Monday, December 15, 2008

G is for German

The single most popular subject for military models, war-gaming figures and historical literature seems to be the German armed forces in the Second World War, and as a kid I was as guilty as anyone else of having a bias toward the Wehrmacht. In particular the campaign in the Western Desert and the entire range of armoured cars and half-tracked vehicles.

Toward satisfying my needs on both counts I produced these two in 1989 after getting out of the army, and realising I could spend my own money on whatever I wanted, and I wanted to go back to modelling!!! They represent a Sd. Kfz 222 Armoured Reconnaissance Vehicle and Sd. Kfz 221 Signals Vehicle. While not up to the standard of serious modellers (I entered them in the BMSS Aldershot competition in 1990 and they weren't placed!), they do show what you can do with a couple of cheap kits.

This is the 221, built on the Airfix 222 chassis. The main work was to fill the original turret hole and cut a new one before casting a new turret using the 'push' version of vac-forming, the grenade screens were from druggies pipe-mesh! I added a few tool lockers, cut and drilled the wheel-nut protection covers, scratch-built the 'bedstead' aerial and jerry-can holders, added a sand-channel/plate from the Matchbox LRDG Chevrolet and piled kit on every surface it 'looked right' on! The MG34 was from Armtec. Faults; Aerial is too heavy as are the frames for the grenade screens, and the body of a real 221 was slightly different from a 222.
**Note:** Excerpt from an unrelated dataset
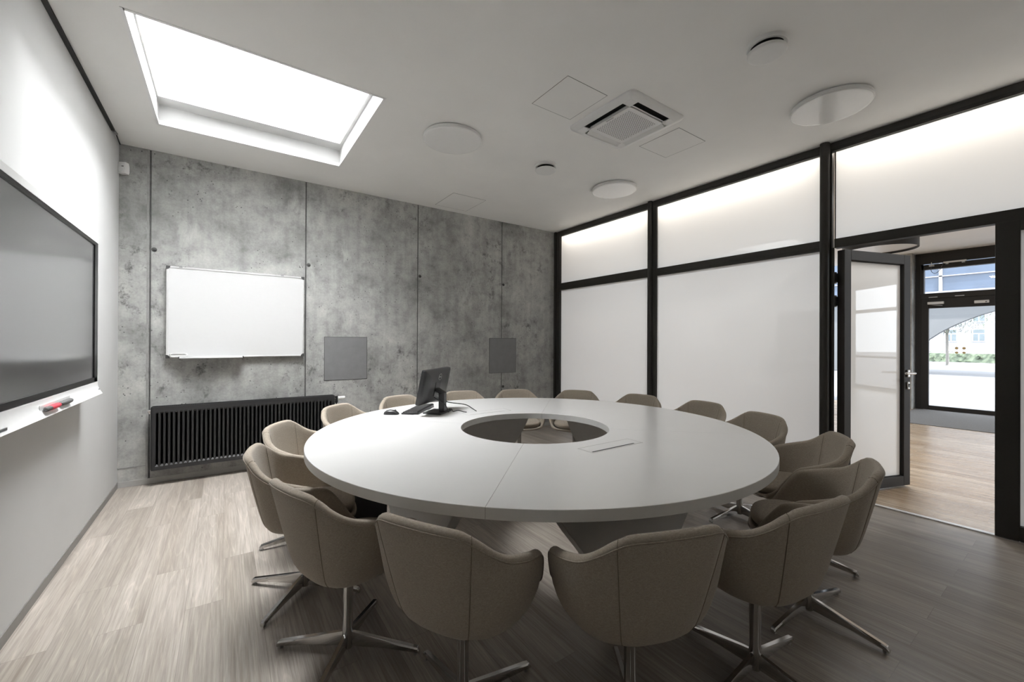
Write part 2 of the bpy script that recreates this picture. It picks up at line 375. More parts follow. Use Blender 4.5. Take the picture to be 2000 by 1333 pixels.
# loose end of cable at the ceiling corner
t = thing('cable_end', 'short dark cable with a small clip in the upper left ceiling corner', 'cable', (XL + 0.012, 4.58, H - 0.010))
bm = bmesh.new(); tube(bm, smooth_path([(0.006, 0.0, 0.0), (0.010, 0.06, -0.012), (0.006, 0.14, -0.012), (-0.004, 0.29, 0.0)]), 0.005); obj('cable', bm, M['gasket'], t, True)
bm = bmesh.new(); cyl(bm, (0.004, -0.01, -0.006), (0.014, 0.03, -0.014), 0.011, seg=12); obj('clip', bm, M['silver_plastic'], t, 'auto')

# ------------------------------------------------------------------ glazed partition on the right
wr = struct(empty('wall_right', (XR, 0, 0)), 'dark framed partition glazed with white frosted glass')
def fbar(name, y0, y1, z0, z1, x0=0.0, x1=0.07, m=None, bv=0.003):
    o = obj(name, bx(x0, x1, y0, y1, z0, z1), m or M['frame'], wr); 
    if bv: bevel(o, bv, 2)
    return o
YE = YF + 0.0
fbar('head_rail', YE, YB, 2.925, H, 0.0, 0.046)
fbar('head_lip', YE, YB, 2.948, 2.953, -0.004, 0.0, bv=0)
fbar('post', 4.775, 4.845, 0.0, 2.926, -0.012, 0.07)                 # against concrete
fbar('post', 4.847, YB, 0.0, H, -0.030, 0.07)
fbar('post', 3.052, 3.176, 0.0, 2.926)
bm = bmesh.new(); cyl(bm, (-0.012, 3.128, 0), (-0.012, 3.128, H), 0.028, seg=20); obj('round_post', bm, M['frame'], wr, 'auto')
fbar('post', 1.310, 1.384, 0.0, 2.926, 0.0, 0.05); fbar('post_lip', 1.291, 1.312, 0.0, 2.10, -0.006, 0.004, bv=0)
bm = bmesh.new(); cyl(bm, (-0.03, 1.352, 0), (-0.03, 1.352, H), 0.034, seg=24); box(bm, -0.03, 0.0, 1.320, 1.384, 0, H - 0.002); obj('round_post', bm, M['frame'], wr, 'auto')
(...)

This is the Fujimi 222 with scratch-built grenade screens and not alot else! The major fault with this one was that the screens ended up too big and less accurate than the little flat ones used on the 221. Again I piled stuff on every surface I thought it looked ok on, as they did (and still do) in real life. Then it was just a case of lots of painting, thin layers of base colour and dry-brushing with base colour plus white or grey.

Width-markers are from stretched-sprue with a flame brought up close to one end. In keeping with photographs of the originals I added a rear-view mirror to the width-marker on the 221.